►
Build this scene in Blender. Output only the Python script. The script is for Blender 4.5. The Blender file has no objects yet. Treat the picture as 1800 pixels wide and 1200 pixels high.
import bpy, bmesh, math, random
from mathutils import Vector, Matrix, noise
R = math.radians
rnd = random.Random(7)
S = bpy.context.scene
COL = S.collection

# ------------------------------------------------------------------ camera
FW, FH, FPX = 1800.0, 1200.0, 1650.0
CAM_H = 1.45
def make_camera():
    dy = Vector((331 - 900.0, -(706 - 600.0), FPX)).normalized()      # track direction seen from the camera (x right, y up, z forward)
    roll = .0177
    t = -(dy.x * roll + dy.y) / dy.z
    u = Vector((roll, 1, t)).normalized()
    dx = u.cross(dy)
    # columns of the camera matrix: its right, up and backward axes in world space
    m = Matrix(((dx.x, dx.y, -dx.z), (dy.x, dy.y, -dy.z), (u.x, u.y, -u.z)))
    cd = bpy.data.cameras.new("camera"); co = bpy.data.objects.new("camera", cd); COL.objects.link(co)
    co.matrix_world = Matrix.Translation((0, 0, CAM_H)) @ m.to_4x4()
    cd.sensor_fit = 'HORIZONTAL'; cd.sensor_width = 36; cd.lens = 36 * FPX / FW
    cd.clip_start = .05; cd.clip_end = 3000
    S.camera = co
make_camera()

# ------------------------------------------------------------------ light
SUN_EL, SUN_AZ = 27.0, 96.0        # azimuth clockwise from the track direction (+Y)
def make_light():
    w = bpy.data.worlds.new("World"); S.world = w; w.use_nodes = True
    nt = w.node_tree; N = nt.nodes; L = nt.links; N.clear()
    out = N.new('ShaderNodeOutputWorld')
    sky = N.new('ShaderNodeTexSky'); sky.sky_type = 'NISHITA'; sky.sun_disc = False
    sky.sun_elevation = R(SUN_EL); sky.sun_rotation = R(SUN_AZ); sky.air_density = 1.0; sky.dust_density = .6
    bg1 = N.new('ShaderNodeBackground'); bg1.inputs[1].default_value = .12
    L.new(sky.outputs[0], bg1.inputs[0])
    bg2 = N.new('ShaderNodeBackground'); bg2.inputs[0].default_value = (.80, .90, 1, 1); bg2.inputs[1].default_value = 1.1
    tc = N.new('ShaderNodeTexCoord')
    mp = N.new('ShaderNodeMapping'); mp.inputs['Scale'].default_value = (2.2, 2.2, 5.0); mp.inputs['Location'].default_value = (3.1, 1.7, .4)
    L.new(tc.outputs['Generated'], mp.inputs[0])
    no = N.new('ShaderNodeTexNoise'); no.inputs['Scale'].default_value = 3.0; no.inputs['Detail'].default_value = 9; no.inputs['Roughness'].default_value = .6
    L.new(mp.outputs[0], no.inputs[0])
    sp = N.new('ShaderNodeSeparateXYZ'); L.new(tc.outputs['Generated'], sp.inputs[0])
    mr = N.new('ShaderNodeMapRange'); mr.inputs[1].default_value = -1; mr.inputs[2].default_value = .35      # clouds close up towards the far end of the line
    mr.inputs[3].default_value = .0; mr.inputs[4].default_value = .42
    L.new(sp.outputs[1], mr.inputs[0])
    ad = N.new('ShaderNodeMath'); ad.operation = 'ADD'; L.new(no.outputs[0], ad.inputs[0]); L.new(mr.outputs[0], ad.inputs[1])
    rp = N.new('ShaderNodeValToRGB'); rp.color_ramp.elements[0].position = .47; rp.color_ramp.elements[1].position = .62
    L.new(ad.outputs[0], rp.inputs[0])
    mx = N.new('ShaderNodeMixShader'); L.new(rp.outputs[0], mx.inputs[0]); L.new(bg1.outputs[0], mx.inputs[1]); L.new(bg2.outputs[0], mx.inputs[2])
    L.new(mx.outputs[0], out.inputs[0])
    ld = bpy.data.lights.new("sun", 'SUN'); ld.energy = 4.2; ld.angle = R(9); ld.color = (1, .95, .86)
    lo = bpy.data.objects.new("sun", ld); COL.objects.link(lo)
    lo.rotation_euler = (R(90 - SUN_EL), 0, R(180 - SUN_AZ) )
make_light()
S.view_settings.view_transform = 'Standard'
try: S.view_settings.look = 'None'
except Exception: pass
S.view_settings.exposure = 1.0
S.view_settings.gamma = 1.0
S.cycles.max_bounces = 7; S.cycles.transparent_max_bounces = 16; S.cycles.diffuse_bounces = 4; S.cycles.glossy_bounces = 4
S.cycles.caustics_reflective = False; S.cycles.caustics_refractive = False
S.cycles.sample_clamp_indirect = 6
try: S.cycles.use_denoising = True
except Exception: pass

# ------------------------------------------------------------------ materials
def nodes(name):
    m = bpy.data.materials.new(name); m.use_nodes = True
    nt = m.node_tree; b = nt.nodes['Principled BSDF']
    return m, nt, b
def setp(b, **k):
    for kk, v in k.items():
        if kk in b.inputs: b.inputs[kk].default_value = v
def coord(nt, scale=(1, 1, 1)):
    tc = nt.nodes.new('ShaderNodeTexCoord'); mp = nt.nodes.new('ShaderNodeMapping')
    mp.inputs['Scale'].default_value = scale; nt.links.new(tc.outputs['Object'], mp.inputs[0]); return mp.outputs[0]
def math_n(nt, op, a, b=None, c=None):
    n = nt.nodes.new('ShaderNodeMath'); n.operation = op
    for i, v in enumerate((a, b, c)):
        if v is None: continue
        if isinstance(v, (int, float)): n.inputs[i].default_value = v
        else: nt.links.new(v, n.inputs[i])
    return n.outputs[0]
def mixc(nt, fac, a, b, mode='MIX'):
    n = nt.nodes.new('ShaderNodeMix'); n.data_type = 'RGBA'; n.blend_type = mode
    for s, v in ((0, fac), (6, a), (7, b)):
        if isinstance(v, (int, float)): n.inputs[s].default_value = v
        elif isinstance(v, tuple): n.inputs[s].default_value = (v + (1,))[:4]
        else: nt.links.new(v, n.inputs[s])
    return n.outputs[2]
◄
►
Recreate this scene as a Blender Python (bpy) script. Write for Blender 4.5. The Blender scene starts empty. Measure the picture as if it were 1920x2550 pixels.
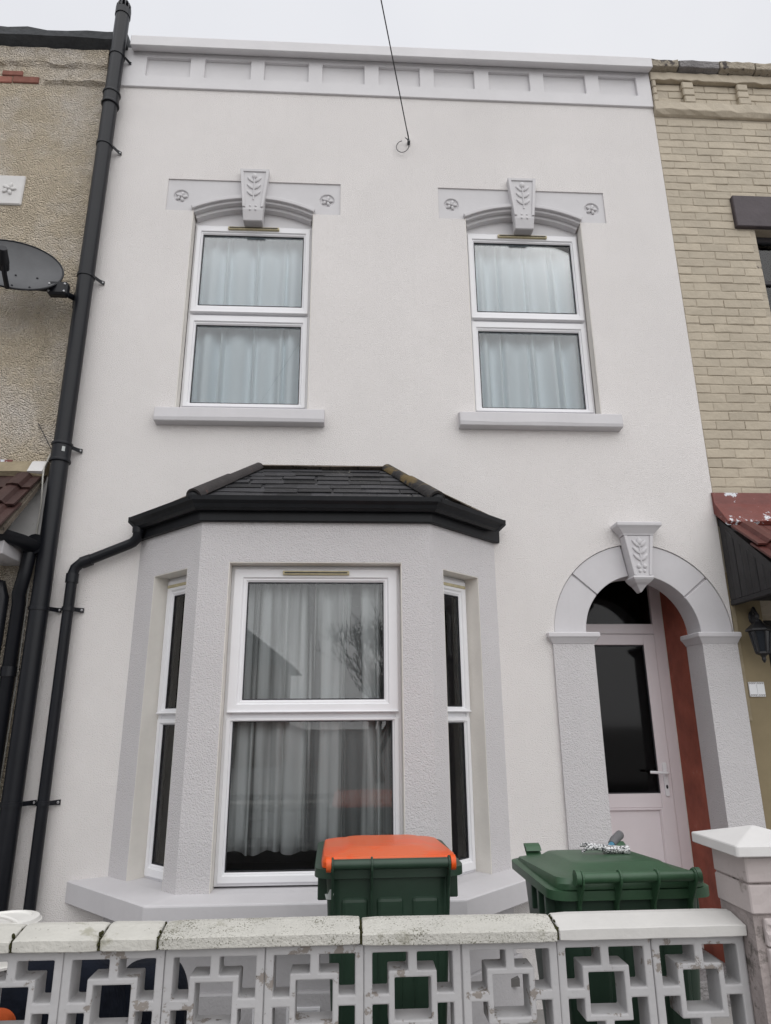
◄
→ **What the exercise asks**
Output nothing except the lines from the line with "Build this scene" through the line with "COL = S.collection", copied exactly, end lines included.

→ **Solution**
Build this scene in Blender. Output only the Python script. The script is for Blender 4.5. The Blender file has no objects yet. Treat the picture as 1800 pixels wide and 1200 pixels high.
import bpy, bmesh, math, random
from mathutils import Vector, Matrix, noise
R = math.radians
rnd = random.Random(7)
S = bpy.context.scene
COL = S.collection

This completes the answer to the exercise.